Tuesday 12 March 2019

WODL Festival 2019 # 1: Oh, What a Tangled Web We Weave

The Western Ontario Drama League (WODL) Festival is an annual 
celebration of community theatre in South-western Ontario.  

This year's Festival is co-hosted by the Guelph Little Theatre
and the Elmira Theatre Company.

The adjudicator for the Festival is Maja Ardal.


ABSOLUTELY...FRED

by Buddy Brennan
Directed by Buddy Brennan
Presented by Cambridge Community Players

The company from Cambridge Community Players opened the Festival with an amusing production of a comedic script that's a bit of a throwback to earlier times.

Buddy Brennan's script for Absolutely...Fred stands in a direct line of descent from the classic French farces of Georges Feydeau by way of the 1960 farce, Boeing-Boeing.

The first scene begins by seeming like a direct rip-off or adaptation of Boeing-Boeing but Brennan quickly finds his own independent direction to take his story line and characters.  The script shows a nice flair for comic writing, demonstrated in Henry's numerous hypochondriac rants and in the scene where Lydia and Farrah meet for breakfast.  On the downside, the character development is uneven, with only two of the five characters being given much depth or dimension to their lives.

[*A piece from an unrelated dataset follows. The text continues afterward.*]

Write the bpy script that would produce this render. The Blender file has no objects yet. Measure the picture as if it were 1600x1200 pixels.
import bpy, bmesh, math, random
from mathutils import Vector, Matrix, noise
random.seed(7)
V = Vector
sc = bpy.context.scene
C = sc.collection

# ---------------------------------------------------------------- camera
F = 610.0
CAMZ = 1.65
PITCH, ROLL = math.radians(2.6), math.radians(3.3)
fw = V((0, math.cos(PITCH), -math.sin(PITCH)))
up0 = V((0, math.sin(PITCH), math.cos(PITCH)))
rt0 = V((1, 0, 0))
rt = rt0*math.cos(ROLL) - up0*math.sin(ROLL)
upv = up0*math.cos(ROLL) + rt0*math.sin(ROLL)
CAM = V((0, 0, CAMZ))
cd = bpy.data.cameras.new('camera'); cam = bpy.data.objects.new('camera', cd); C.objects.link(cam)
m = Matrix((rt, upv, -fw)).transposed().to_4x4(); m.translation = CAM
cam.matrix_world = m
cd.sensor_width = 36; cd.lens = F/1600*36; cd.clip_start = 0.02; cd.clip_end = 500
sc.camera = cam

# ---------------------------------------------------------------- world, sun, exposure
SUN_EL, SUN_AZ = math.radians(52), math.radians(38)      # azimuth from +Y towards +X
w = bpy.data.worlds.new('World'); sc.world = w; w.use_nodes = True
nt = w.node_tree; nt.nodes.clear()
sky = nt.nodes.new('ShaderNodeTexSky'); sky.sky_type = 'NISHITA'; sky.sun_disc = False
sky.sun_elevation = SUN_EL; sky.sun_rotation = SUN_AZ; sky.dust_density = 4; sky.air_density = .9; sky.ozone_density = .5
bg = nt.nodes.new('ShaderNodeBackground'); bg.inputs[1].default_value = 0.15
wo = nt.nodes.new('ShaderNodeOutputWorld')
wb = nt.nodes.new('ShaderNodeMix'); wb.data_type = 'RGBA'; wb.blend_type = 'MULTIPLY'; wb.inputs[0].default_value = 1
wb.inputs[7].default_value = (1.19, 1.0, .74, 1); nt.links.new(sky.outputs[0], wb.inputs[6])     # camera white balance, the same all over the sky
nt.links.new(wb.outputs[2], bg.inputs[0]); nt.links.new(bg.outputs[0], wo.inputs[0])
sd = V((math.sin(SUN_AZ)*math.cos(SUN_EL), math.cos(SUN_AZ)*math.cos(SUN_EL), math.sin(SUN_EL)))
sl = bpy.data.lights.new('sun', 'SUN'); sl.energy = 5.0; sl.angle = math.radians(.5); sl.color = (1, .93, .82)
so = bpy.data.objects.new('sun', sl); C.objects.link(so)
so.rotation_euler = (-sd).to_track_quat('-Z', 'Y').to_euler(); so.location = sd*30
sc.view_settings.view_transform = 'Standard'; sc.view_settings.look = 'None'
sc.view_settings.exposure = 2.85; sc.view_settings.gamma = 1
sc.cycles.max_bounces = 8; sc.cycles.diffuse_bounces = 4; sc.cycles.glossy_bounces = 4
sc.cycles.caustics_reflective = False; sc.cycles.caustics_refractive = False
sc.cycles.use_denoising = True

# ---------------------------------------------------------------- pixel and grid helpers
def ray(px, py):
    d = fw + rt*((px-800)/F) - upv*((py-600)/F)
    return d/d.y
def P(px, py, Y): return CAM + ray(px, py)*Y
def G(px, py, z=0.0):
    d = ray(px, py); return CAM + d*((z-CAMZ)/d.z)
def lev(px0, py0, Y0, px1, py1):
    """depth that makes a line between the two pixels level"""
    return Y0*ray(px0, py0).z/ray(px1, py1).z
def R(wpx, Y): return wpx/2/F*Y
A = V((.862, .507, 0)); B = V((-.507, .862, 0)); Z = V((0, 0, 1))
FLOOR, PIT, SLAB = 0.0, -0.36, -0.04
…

Before the show began, the theatre was filled with upbeat, lively, light-hearted music which actually had several audience members bopping in the aisles as they made their way to their seats.  Definitely set the tone before the show!

The realistic set presented interesting contrasts, with neutral walls in light grey offset by two paintings, two brick walls, window curtains, and coffee maker, all in glaring red (with the paintings incorporating an equally garish green in addition).  This overplus of red gave a cartoonish effect to the set as a whole, an effect highlighted by the surreal sight of tops of skyscrapers out the window of Fred's apartment when the apartment itself appeared (thanks to the brickwork) like a walk-up.

The paintings appeared to many of the audience like stylized drinking glasses but, on closer examination, proved to be stylized figures of women.  Both views of this Rorschach test fitted equally well into the lifestyle of the committed drinker and womanizer, Fred.

In the title role of Fred, Kevin Burnett presented an amusing take on the bachelor rake, juggling two girlfriends while deciding which one he wants to marry.  In truth, Burnett left me with the feeling that Fred would never take that final step because he would always want to spring into action every time a new woman walked into his view.  Even at his biggest moments of fear and indecision, his diction remained impeccably clear.  His pat speech about what he wants in a woman and his equally pat speech of denial were comic highlights.

Deb Huggins did fine work with the role of Lydia, one of Fred's two girlfriends.  Vocally, she incorporated a nice touch of irony into almost every line, sometimes just a soupçon, sometimes whole heaping, dripping tablespoonfuls.  Her best moment came in the scene where she dropped Fred, with her indulgent laughter and mocking face pats signalling that he had met his match in the kiss-and-run department.

Sandra Stewart, as airline pilot Farrah, appears at first as almost a carbon copy of Lydia (due to the script), but as the show went on Stewart found her own touching grace notes and intonations that set her apart as a different sort of person altogether.  Her final scene with Henry felt truthful and real.

The tone set in the breakfast scene between Stewart and Huggins made me feel that the two women had cottoned on to Fred's game and were already laughing at him.

As Fred's dorky friend, Henry, Steven Whetstone commanded the widest range of facial expressions and vocal tones employed by any of the company.  Part of the fun of his never-ending health rants was the diversity of face and voice which he employed in presenting them.  His chortling glee as he sets up the event which he imagines will be Fred's final downfall set me chuckling, and his drunk scene with Farrah was both funny and believable.  So, too, were his shenanigans with the whisky bottles.

Indeed, Fred might be the title character but by the last minutes of the show I was rooting for Henry to end up with Farrah, partly thanks to the script but also definitely due to Whetstone's growth and development within the character.

The fifth character, Henry's sister Maggie, was played by Jessica O'Connor with an entirely believable mixture of sophistication and naivete in her attitudes towards different aspects of her life.  Her performance built nicely up to her finest moment, her final reappearance just moments before the curtain.

Apart from a few moments of slackness in Act 1, Brennan paced the show neatly and built up to the energy of the final scenes.  I felt that the whole climactic sequence played out among Fred, Henry, and Farrah could and should have developed even more energy -- some of it frantic, with other moments of tension in stillness.

There were, in retrospect, a number of spots throughout the play where a more farcical, frenetic approach could have been taken without fracturing the through line of the story.  It would do no harm to the show for the company occasionally to remember John Mortimer's classic dictum:  "Farce is tragedy, played at 130 revolutions per minute."

Absolutely...Fred presented the audience with an entertaining and amusing evening of theatre, and got the Festival off to a flying start.